Bei ungenauen Übersetzungen von Normen erfolgt die Qualitätskontrolle wahrscheinlich nur über die Rechtsprechung - und damit trägt die Allgemeinheit einen großen Teil der Kosten.

Ein weiteres Beispiel für vermeidbare wie folgenschwere Übersetzungsfehler:

§ 474 spricht von Verbrauchsgütergeschäften. Ein Verbrauchsgut ist dem Sprachgebrauch nach ein Gut, das man verbraucht, bspw. Radiergummis, Toilettenpapier oder Schmieröl.

Gemeint waren aber "consumer goods", also Güter für Verbraucher, nicht zum Verbrauch. Ein Diamantring ist kein Verbrauchsgut, aber "consumer good" - so etwas ist für den privaten Gebrauch bestimmt, nicht für gewerbliche Zwecke. Die Überschrift der Norm suggeriert nun leider, dass sie dafür nicht anwendbar sei, was sie aber durchaus ist.

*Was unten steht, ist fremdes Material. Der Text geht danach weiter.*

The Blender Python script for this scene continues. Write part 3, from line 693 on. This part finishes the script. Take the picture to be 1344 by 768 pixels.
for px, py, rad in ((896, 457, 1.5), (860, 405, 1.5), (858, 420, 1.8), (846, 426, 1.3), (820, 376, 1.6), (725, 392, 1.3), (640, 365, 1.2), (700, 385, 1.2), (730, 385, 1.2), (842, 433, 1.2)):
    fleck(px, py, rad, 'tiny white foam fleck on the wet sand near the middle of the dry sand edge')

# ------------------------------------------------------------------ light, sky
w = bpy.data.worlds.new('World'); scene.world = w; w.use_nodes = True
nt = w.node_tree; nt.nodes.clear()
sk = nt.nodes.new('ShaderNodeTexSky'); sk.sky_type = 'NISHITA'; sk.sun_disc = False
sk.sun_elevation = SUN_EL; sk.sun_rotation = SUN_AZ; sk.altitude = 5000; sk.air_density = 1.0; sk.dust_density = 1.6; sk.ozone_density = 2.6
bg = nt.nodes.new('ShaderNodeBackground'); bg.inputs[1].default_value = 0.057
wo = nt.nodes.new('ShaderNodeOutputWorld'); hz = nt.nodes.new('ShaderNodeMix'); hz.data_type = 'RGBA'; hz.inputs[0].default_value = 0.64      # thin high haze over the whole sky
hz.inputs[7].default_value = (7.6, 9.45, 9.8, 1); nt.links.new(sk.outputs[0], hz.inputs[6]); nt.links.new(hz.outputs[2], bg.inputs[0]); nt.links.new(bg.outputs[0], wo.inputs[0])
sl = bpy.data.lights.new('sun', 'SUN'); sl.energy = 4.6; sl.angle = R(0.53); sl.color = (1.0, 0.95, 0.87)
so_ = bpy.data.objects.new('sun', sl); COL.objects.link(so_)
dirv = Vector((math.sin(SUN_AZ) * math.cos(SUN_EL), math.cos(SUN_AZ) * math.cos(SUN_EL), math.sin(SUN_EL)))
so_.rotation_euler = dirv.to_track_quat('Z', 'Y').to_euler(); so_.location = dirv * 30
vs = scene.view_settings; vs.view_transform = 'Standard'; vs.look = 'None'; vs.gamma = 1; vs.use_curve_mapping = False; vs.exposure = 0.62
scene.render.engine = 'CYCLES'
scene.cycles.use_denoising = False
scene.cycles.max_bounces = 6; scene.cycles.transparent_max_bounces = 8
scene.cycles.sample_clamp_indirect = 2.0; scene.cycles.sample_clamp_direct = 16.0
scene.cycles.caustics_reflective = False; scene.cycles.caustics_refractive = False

Jedenfalls während meines Studiums sind erhebliche Zahlen von Mitstudenten darauf hereingefallen und haben einen Schutz von Verbrauchern abgelehnt, weil sie vielleicht Verbraucher waren, aber "dauerhafte" Güter erworben haben. Dem sogenannten einfachen Bürger mag das noch leichter passieren, und mich würde nicht wundern, wenn wir auch ein paar Rechtsanwälte und Amtsrichter finden, die diesen Übersetzungsfehler nicht erkennen. So kann man Verbraucherschutz (bewusst oder unbewusst) auch torpedieren...

Die von Ihnen beim CETA aufgezeigten Unklarheiten und blanken Fehler mögen aber noch größere Tragweite entfalten. Dass bei einem so kontroversen Thema so unsauber gearbeitet wird, enttäuscht.